#### [Do this]
Your copy of the material below should match it exactly, except that it holds no pictures.

#### [Stored data]
= = = =
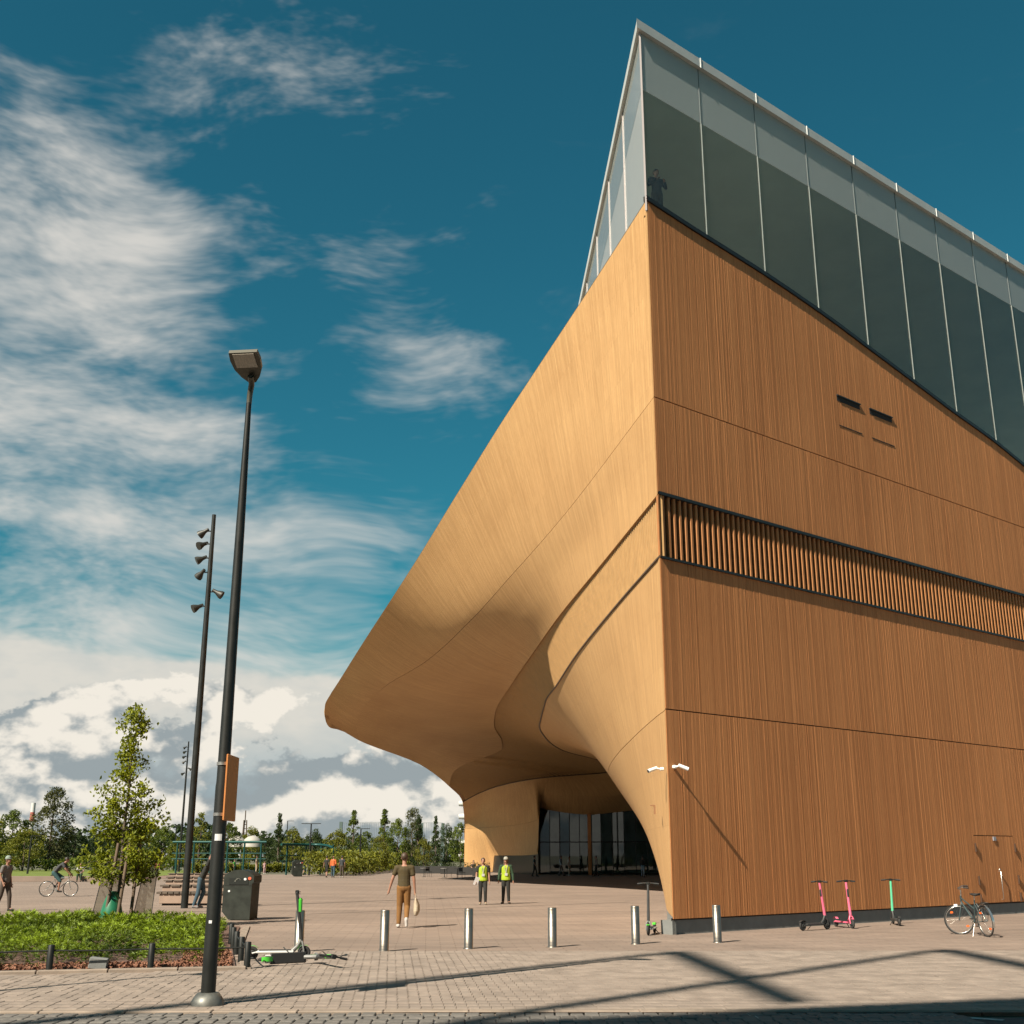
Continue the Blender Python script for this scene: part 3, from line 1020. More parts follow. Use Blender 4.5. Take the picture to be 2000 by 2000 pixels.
def paving_material():
    m = bpy.data.materials.new('square_paving')
    m.use_nodes = True
    t = NT(m.node_tree)
    p = m.node_tree.nodes['Principled BSDF']
    tc = t.n('ShaderNodeTexCoord')
    v = tc.outputs['Object']
    br = t.n('ShaderNodeTexBrick')
    t.link(t.mapping(v, (1, 1, 1), (0, 0, math.radians(-4))), br.inputs['Vector'])
    br.inputs['Scale'].default_value = 1.0
    br.inputs['Brick Width'].default_value = 0.6
    br.inputs['Row Height'].default_value = 0.3
    br.inputs['Mortar Size'].default_value = 0.008
    br.inputs['Color1'].default_value = (0.218, 0.163, 0.130, 1)
    br.inputs['Color2'].default_value = (0.186, 0.139, 0.112, 1)
    br.inputs['Mortar'].default_value = (0.115, 0.08, 0.06, 1)
    big = t.noise(t.mapping(v, (0.10, 0.22, 1)), 1.0, 6, 0.6)
    med = t.noise(t.mapping(v, (0.5, 1.3, 1), (0, 0, 0.15)), 1.0, 5, 0.65)
    fine = t.noise(v, 45, 3, 0.6)
    f = t.lin(big, 0.3, 0.7, 0.82, 1.14)
    f = t.math('MULTIPLY', f, t.lin(med, 0.3, 0.7, 0.86, 1.12))
    f = t.math('MULTIPLY', f, t.lin(fine, 0.3, 0.7, 0.82, 1.18))
    st = t.noise(t.mapping(v, (0.33, 1.1, 1), (0, 0, -0.25), (4, 9, 0)), 1.0, 6, 0.7)
    f = t.math('MULTIPLY', f, t.smooth(st, 0.54, 0.72, 1.0, 0.72))
    cc = t.n('ShaderNodeCombineColor')
    for i in range(3):
        t.link(f, cc.inputs[i])
    col = t.mix(1.0, br.outputs[0], cc.outputs[0], 'MULTIPLY')
    t.link(col, p.inputs['Base Color'])
    p.inputs['Roughness'].default_value = 0.85
    b = t.n('ShaderNodeBump')
    b.inputs['Strength'].default_value = 0.5
    b.inputs['Distance'].default_value = 0.004
    t.link(t.math('ADD', fine, t.math('MULTIPLY', br.outputs[1], -1.0)), b.inputs['Height'])
    t.link(b.outputs[0], p.inputs['Normal'])
    return m


def flat_ground(name, poly, z, m):
    o = MB().add([(x, y, z) for x, y in poly], [tuple(range(len(poly)))]).build(name, m)
    o['kind'] = 'structure'
    return o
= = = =
#### [Task answer]
Continue the Blender Python script for this scene: part 3, from line 1020. More parts follow. Use Blender 4.5. Take the picture to be 2000 by 2000 pixels.
def paving_material():
    m = bpy.data.materials.new('square_paving')
    m.use_nodes = True
    t = NT(m.node_tree)
    p = m.node_tree.nodes['Principled BSDF']
    tc = t.n('ShaderNodeTexCoord')
    v = tc.outputs['Object']
    br = t.n('ShaderNodeTexBrick')
    t.link(t.mapping(v, (1, 1, 1), (0, 0, math.radians(-4))), br.inputs['Vector'])
    br.inputs['Scale'].default_value = 1.0
    br.inputs['Brick Width'].default_value = 0.6
    br.inputs['Row Height'].default_value = 0.3
    br.inputs['Mortar Size'].default_value = 0.008
    br.inputs['Color1'].default_value = (0.218, 0.163, 0.130, 1)
    br.inputs['Color2'].default_value = (0.186, 0.139, 0.112, 1)
    br.inputs['Mortar'].default_value = (0.115, 0.08, 0.06, 1)
    big = t.noise(t.mapping(v, (0.10, 0.22, 1)), 1.0, 6, 0.6)
    med = t.noise(t.mapping(v, (0.5, 1.3, 1), (0, 0, 0.15)), 1.0, 5, 0.65)
    fine = t.noise(v, 45, 3, 0.6)
    f = t.lin(big, 0.3, 0.7, 0.82, 1.14)
    f = t.math('MULTIPLY', f, t.lin(med, 0.3, 0.7, 0.86, 1.12))
    f = t.math('MULTIPLY', f, t.lin(fine, 0.3, 0.7, 0.82, 1.18))
    st = t.noise(t.mapping(v, (0.33, 1.1, 1), (0, 0, -0.25), (4, 9, 0)), 1.0, 6, 0.7)
    f = t.math('MULTIPLY', f, t.smooth(st, 0.54, 0.72, 1.0, 0.72))
    cc = t.n('ShaderNodeCombineColor')
    for i in range(3):
        t.link(f, cc.inputs[i])
    col = t.mix(1.0, br.outputs[0], cc.outputs[0], 'MULTIPLY')
    t.link(col, p.inputs['Base Color'])
    p.inputs['Roughness'].default_value = 0.85
    b = t.n('ShaderNodeBump')
    b.inputs['Strength'].default_value = 0.5
    b.inputs['Distance'].default_value = 0.004
    t.link(t.math('ADD', fine, t.math('MULTIPLY', br.outputs[1], -1.0)), b.inputs['Height'])
    t.link(b.outputs[0], p.inputs['Normal'])
    return m


def flat_ground(name, poly, z, m):
    o = MB().add([(x, y, z) for x, y in poly], [tuple(range(len(poly)))]).build(name, m)
    o['kind'] = 'structure'
    return o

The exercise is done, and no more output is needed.